IIRC, Dipper's tracking had 93-95 Hakeem's post-up scoring at 1.12 ppp on 16.5-17.0 poss/g & 69-80 Kareem's at 1.09 ppp on similar volume. 98, 00, 01 playoff Shaq at 0.98 ppp on 17.6 poss/g. 64-72 Wilt's was 1.18 ppp. Incredibly small samples for Chamberlain and Abdul-Jabbar. 88-96 Barkley was 1.64 ppp on like 4.5 poss/g. Absolutely insane efficiency on lower volume. 90-93 MJ around 1.2 ppp on similar volume, I think.
Based on Dipper's numbers, I'd say Kareem's is the most impressive. 1.09 ppp in arguably the most defensive era in NBA history, with no Illegal Defense Guidelines or three-point line. A simple comparison of league average ORtg ÷ (post-up ppp x 100) x poss/g would show this.
That being said, Synergy-style post-up play-type stats can't account for post positioning and how it segues into other play types, like rolls, cuts, lobs, and putbacks. Even z-bounds/rebounding one's own missed FGAs. Shaq and, to a lesser extent, Dwight are the best examples of this. Edey at Purdue, too. I guess this is the off-ball component of post play.
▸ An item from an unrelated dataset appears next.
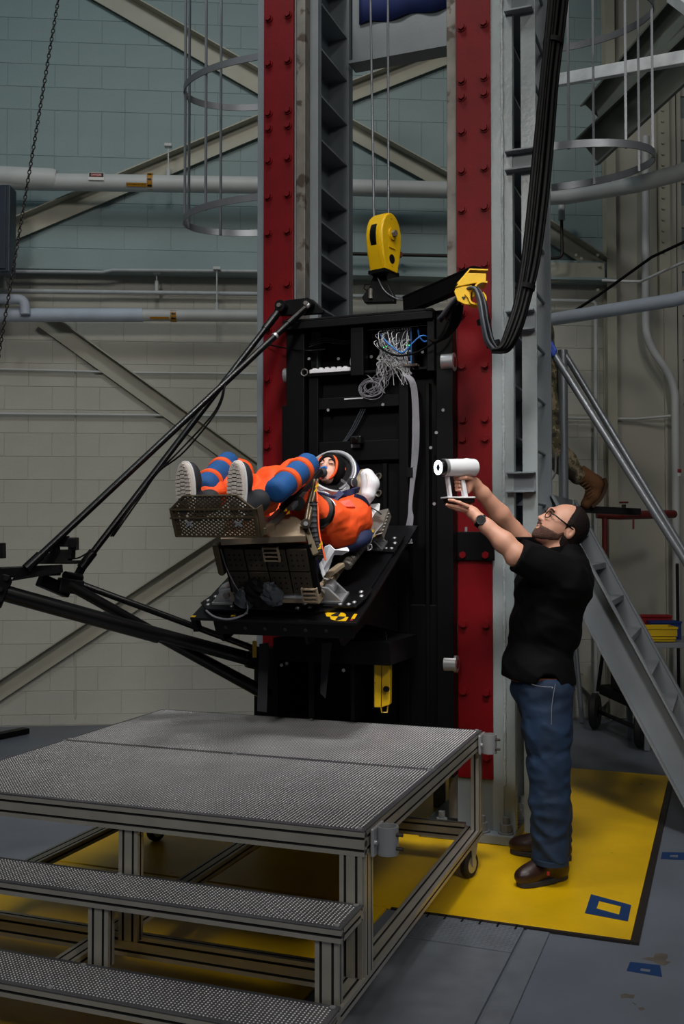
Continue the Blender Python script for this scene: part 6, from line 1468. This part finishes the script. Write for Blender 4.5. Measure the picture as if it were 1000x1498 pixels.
S.cap(H(.092, 0, .024), H(.114, 0, -.020), .0085, .0125, .012); HE((.103, .011, -.022), (.010, .008, .008), .008); HE((.103, -.011, -.022), (.010, .008, .008), .008)
for sg in (-1, 1):
    HE((.090, sg * .034, .016), (.013, .021, .012), .010, 'sub'); HE((.071, sg * .034, .016), (.018, .018, .014), .006)
    HE((-.028, sg * .080, -.008), (.020, .009, .032), .006); HE((-.022, sg * .087, -.004), (.009, .005, .016), .004, 'sub')
HE((.098, 0, -.053), (.010, .024, .006), .006); HE((.097, 0, -.068), (.010, .021, .007), .006); HE((.103, 0, -.0605), (.006, .022, .002), .003, 'sub')
S.chain([H(-.030, 0, -.05), at(815, 806, 4.83), at(814, 830, 4.83)], [.058, .062, .075], .03)
S.chain([at(820, 835, 4.83), at(806, 870, 4.82)], [.11, .13], .05); S.chain([sL, at(820, 838, 4.83), sR_], [.055, .07, .055], .05)
# arms
S.chain([sL, eL], [.058, .047], .03); S.chain([eL, eL + (wL - eL) * .35, eL + (wL - eL) * .8, wL], [.046, .049, .034, .029], .02); S.ell(at(750, 818, 4.62), (.032, .03, .03), k=.03)
S.chain([sR_, eR], [.058, .046], .03); S.chain([eR, eR + (wR - eR) * .35, eR + (wR - eR) * .8, wR], [.046, .048, .034, .029], .02)
# left hand: palm under the scanner base, fingers reaching forward
pL = at(686, 746, 4.715)
S.chain([wL, at(692, 751, 4.70), pL], [.027, .027, .025], .015); S.chain([at(690, 749, 4.73), at(681, 743, 4.76)], [.026, .022], .015)
def finger(pts, r0, r1):
    n = len(pts); S.chain(pts, [r0 + (r1 - r0) * i / (n - 1) for i in range(n)], .005)
finger([at(684, 741, 4.675), at(672, 735.5, 4.668), at(663, 732.5, 4.668), at(656.5, 731.5, 4.672)], .0095, .0072)
finger([at(682, 746, 4.69), at(669, 742, 4.685), at(660, 740, 4.686), at(653, 738.5, 4.69)], .0098, .0074)
finger([at(681, 748, 4.715), at(668, 745, 4.715), at(660, 742, 4.718), at(655, 740, 4.722)], .0096, .0072)
finger([at(682, 748, 4.745), at(671, 745.5, 4.745), at(664, 743, 4.748)], .0088, .0066)
finger([at(690, 745, 4.77), at(687, 737, 4.79), at(681, 731, 4.795)], .011, .0085)
# right hand: closed round the pistol grip
S.chain([wR, at(688, 706, 4.815), at(685, 709, 4.805)], [.028, .027, .025], .015); S.cap(at(686, 701, 4.80), at(684, 716, 4.80), .022, .020, .012)
for k in range(4):
    y_ = 699.5 + k * 5.4; e_ = 0.6 * k
    finger([at(684, y_, 4.815), at(673 + e_ * .5, y_ - .5, 4.828), at(665.5 + e_, y_, 4.80), at(666 + e_, y_ + .6, 4.770), at(671 + e_, y_ + 1, 4.752)], .0092, .0072)
finger([at(688, 700, 4.775), at(681, 698.5, 4.752), at(673, 699.5, 4.748)], .0105, .0085)
S.build('body', 'skin', mn)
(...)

I do have numbers for z-bounds (not for post-ups only, but overall), so I will try to get some data from my harddrive later.
Dipper data is similar to mine for Hakeem and Shaq. I think Kareem looks a bit better in my sample, which is much larger than his. Wilt's completely different because Dipper relied mostly on 1970s games that were available back then, now I added quite a lot of footage from his prime era.